§ Given problem:
Return the complete listing that follows, with each line reproduced exactly.

§ Data excerpts:
* * * * *

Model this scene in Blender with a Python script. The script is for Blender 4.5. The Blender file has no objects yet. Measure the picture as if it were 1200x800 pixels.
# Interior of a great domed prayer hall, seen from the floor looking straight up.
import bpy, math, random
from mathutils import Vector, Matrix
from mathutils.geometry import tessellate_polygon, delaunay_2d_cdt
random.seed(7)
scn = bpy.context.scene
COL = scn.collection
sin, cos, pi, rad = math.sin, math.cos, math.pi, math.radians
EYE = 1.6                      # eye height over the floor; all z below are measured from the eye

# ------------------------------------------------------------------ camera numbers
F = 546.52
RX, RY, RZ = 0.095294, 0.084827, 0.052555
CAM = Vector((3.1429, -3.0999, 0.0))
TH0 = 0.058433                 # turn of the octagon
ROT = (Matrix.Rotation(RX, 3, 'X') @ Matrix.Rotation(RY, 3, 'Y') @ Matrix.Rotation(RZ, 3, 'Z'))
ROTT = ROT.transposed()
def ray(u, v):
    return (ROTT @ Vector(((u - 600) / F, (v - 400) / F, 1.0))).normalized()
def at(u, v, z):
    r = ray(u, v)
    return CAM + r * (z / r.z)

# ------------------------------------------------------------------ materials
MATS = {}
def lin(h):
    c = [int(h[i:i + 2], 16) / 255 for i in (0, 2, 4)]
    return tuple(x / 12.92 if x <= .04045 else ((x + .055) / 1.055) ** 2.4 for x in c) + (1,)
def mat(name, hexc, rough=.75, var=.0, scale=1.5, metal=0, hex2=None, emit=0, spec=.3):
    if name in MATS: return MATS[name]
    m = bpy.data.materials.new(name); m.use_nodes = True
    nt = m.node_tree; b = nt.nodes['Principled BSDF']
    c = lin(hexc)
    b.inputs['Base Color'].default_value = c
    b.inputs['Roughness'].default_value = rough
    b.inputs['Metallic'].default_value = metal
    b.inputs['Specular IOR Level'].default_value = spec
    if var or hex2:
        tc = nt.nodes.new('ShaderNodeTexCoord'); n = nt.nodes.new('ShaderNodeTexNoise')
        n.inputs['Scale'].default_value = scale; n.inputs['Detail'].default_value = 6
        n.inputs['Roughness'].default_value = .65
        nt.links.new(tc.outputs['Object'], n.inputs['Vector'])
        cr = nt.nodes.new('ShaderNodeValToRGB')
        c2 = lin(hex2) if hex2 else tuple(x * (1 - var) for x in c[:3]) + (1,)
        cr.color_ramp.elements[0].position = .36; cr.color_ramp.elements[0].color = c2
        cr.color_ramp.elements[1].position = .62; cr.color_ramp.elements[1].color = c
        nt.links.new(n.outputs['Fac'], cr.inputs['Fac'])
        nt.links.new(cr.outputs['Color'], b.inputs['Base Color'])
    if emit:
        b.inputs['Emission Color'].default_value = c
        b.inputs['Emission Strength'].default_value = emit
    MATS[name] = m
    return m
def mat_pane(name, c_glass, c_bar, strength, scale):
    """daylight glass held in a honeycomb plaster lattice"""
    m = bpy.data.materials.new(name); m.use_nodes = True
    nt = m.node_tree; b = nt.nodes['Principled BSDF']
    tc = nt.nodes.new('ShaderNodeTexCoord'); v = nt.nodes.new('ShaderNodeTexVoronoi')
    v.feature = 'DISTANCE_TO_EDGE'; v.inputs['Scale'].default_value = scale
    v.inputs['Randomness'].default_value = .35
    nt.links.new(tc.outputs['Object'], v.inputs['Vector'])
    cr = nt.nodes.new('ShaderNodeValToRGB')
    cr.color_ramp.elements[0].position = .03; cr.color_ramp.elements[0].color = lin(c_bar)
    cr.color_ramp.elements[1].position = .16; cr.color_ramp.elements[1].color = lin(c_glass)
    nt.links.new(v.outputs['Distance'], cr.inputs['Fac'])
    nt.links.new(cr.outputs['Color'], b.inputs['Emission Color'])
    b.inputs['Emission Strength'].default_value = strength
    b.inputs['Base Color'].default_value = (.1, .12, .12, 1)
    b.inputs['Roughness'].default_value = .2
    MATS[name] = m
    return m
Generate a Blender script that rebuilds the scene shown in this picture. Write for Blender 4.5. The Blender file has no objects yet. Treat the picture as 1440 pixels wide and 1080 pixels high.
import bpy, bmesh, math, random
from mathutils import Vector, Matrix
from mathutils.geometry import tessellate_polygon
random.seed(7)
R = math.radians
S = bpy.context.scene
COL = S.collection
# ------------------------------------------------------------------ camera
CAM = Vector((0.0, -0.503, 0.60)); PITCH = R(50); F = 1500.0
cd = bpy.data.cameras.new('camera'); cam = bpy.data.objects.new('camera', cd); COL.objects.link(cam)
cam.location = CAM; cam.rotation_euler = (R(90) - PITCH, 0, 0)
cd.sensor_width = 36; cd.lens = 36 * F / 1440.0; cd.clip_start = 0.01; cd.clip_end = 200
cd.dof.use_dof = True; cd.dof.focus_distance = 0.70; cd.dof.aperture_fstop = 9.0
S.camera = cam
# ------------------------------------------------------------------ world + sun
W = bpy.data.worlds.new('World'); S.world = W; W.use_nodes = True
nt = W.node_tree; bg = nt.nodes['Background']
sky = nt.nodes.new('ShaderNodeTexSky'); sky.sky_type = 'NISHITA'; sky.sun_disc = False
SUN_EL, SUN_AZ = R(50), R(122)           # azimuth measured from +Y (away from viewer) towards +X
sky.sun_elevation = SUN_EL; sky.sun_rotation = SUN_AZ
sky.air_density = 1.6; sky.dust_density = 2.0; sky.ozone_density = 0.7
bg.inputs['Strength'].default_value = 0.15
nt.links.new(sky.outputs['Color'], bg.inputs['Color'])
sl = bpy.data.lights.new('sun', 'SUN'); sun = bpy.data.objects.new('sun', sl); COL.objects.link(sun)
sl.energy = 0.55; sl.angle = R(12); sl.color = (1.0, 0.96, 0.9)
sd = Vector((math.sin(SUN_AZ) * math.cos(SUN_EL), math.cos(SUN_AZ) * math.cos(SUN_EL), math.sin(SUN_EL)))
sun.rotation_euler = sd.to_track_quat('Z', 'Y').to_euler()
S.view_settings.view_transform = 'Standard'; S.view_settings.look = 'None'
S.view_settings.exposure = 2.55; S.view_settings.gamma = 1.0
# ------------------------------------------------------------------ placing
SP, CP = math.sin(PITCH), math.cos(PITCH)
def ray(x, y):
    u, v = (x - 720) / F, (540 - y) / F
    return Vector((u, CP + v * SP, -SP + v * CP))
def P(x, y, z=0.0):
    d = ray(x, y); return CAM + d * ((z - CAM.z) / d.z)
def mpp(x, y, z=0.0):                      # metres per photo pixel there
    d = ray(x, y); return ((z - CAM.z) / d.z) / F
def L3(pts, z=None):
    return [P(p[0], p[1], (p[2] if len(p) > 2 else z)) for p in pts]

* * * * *

§ Completed exercise:
Model this scene in Blender with a Python script. The script is for Blender 4.5. The Blender file has no objects yet. Measure the picture as if it were 1200x800 pixels.
# Interior of a great domed prayer hall, seen from the floor looking straight up.
import bpy, math, random
from mathutils import Vector, Matrix
from mathutils.geometry import tessellate_polygon, delaunay_2d_cdt
random.seed(7)
scn = bpy.context.scene
COL = scn.collection
sin, cos, pi, rad = math.sin, math.cos, math.pi, math.radians
EYE = 1.6                      # eye height over the floor; all z below are measured from the eye

# ------------------------------------------------------------------ camera numbers
F = 546.52
RX, RY, RZ = 0.095294, 0.084827, 0.052555
CAM = Vector((3.1429, -3.0999, 0.0))
TH0 = 0.058433                 # turn of the octagon
ROT = (Matrix.Rotation(RX, 3, 'X') @ Matrix.Rotation(RY, 3, 'Y') @ Matrix.Rotation(RZ, 3, 'Z'))
ROTT = ROT.transposed()
def ray(u, v):
    return (ROTT @ Vector(((u - 600) / F, (v - 400) / F, 1.0))).normalized()
def at(u, v, z):
    r = ray(u, v)
    return CAM + r * (z / r.z)

# ------------------------------------------------------------------ materials
MATS = {}
def lin(h):
    c = [int(h[i:i + 2], 16) / 255 for i in (0, 2, 4)]
    return tuple(x / 12.92 if x <= .04045 else ((x + .055) / 1.055) ** 2.4 for x in c) + (1,)
def mat(name, hexc, rough=.75, var=.0, scale=1.5, metal=0, hex2=None, emit=0, spec=.3):
    if name in MATS: return MATS[name]
    m = bpy.data.materials.new(name); m.use_nodes = True
    nt = m.node_tree; b = nt.nodes['Principled BSDF']
    c = lin(hexc)
    b.inputs['Base Color'].default_value = c
    b.inputs['Roughness'].default_value = rough
    b.inputs['Metallic'].default_value = metal
    b.inputs['Specular IOR Level'].default_value = spec
    if var or hex2:
        tc = nt.nodes.new('ShaderNodeTexCoord'); n = nt.nodes.new('ShaderNodeTexNoise')
        n.inputs['Scale'].default_value = scale; n.inputs['Detail'].default_value = 6
        n.inputs['Roughness'].default_value = .65
        nt.links.new(tc.outputs['Object'], n.inputs['Vector'])
        cr = nt.nodes.new('ShaderNodeValToRGB')
        c2 = lin(hex2) if hex2 else tuple(x * (1 - var) for x in c[:3]) + (1,)
        cr.color_ramp.elements[0].position = .36; cr.color_ramp.elements[0].color = c2
        cr.color_ramp.elements[1].position = .62; cr.color_ramp.elements[1].color = c
        nt.links.new(n.outputs['Fac'], cr.inputs['Fac'])
        nt.links.new(cr.outputs['Color'], b.inputs['Base Color'])
    if emit:
        b.inputs['Emission Color'].default_value = c
        b.inputs['Emission Strength'].default_value = emit
    MATS[name] = m
    return m
def mat_pane(name, c_glass, c_bar, strength, scale):
    """daylight glass held in a honeycomb plaster lattice"""
    m = bpy.data.materials.new(name); m.use_nodes = True
    nt = m.node_tree; b = nt.nodes['Principled BSDF']
    tc = nt.nodes.new('ShaderNodeTexCoord'); v = nt.nodes.new('ShaderNodeTexVoronoi')
    v.feature = 'DISTANCE_TO_EDGE'; v.inputs['Scale'].default_value = scale
    v.inputs['Randomness'].default_value = .35
    nt.links.new(tc.outputs['Object'], v.inputs['Vector'])
    cr = nt.nodes.new('ShaderNodeValToRGB')
    cr.color_ramp.elements[0].position = .03; cr.color_ramp.elements[0].color = lin(c_bar)
    cr.color_ramp.elements[1].position = .16; cr.color_ramp.elements[1].color = lin(c_glass)
    nt.links.new(v.outputs['Distance'], cr.inputs['Fac'])
    nt.links.new(cr.outputs['Color'], b.inputs['Emission Color'])
    b.inputs['Emission Strength'].default_value = strength
    b.inputs['Base Color'].default_value = (.1, .12, .12, 1)
    b.inputs['Roughness'].default_value = .2
    MATS[name] = m
    return m
Generate a Blender script that rebuilds the scene shown in this picture. Write for Blender 4.5. The Blender file has no objects yet. Treat the picture as 1440 pixels wide and 1080 pixels high.
import bpy, bmesh, math, random
from mathutils import Vector, Matrix
from mathutils.geometry import tessellate_polygon
random.seed(7)
R = math.radians
S = bpy.context.scene
COL = S.collection
# ------------------------------------------------------------------ camera
CAM = Vector((0.0, -0.503, 0.60)); PITCH = R(50); F = 1500.0
cd = bpy.data.cameras.new('camera'); cam = bpy.data.objects.new('camera', cd); COL.objects.link(cam)
cam.location = CAM; cam.rotation_euler = (R(90) - PITCH, 0, 0)
cd.sensor_width = 36; cd.lens = 36 * F / 1440.0; cd.clip_start = 0.01; cd.clip_end = 200
cd.dof.use_dof = True; cd.dof.focus_distance = 0.70; cd.dof.aperture_fstop = 9.0
S.camera = cam
# ------------------------------------------------------------------ world + sun
W = bpy.data.worlds.new('World'); S.world = W; W.use_nodes = True
nt = W.node_tree; bg = nt.nodes['Background']
sky = nt.nodes.new('ShaderNodeTexSky'); sky.sky_type = 'NISHITA'; sky.sun_disc = False
SUN_EL, SUN_AZ = R(50), R(122)           # azimuth measured from +Y (away from viewer) towards +X
sky.sun_elevation = SUN_EL; sky.sun_rotation = SUN_AZ
sky.air_density = 1.6; sky.dust_density = 2.0; sky.ozone_density = 0.7
bg.inputs['Strength'].default_value = 0.15
nt.links.new(sky.outputs['Color'], bg.inputs['Color'])
sl = bpy.data.lights.new('sun', 'SUN'); sun = bpy.data.objects.new('sun', sl); COL.objects.link(sun)
sl.energy = 0.55; sl.angle = R(12); sl.color = (1.0, 0.96, 0.9)
sd = Vector((math.sin(SUN_AZ) * math.cos(SUN_EL), math.cos(SUN_AZ) * math.cos(SUN_EL), math.sin(SUN_EL)))
sun.rotation_euler = sd.to_track_quat('Z', 'Y').to_euler()
S.view_settings.view_transform = 'Standard'; S.view_settings.look = 'None'
S.view_settings.exposure = 2.55; S.view_settings.gamma = 1.0
# ------------------------------------------------------------------ placing
SP, CP = math.sin(PITCH), math.cos(PITCH)
def ray(x, y):
    u, v = (x - 720) / F, (540 - y) / F
    return Vector((u, CP + v * SP, -SP + v * CP))
def P(x, y, z=0.0):
    d = ray(x, y); return CAM + d * ((z - CAM.z) / d.z)
def mpp(x, y, z=0.0):                      # metres per photo pixel there
    d = ray(x, y); return ((z - CAM.z) / d.z) / F
def L3(pts, z=None):
    return [P(p[0], p[1], (p[2] if len(p) > 2 else z)) for p in pts]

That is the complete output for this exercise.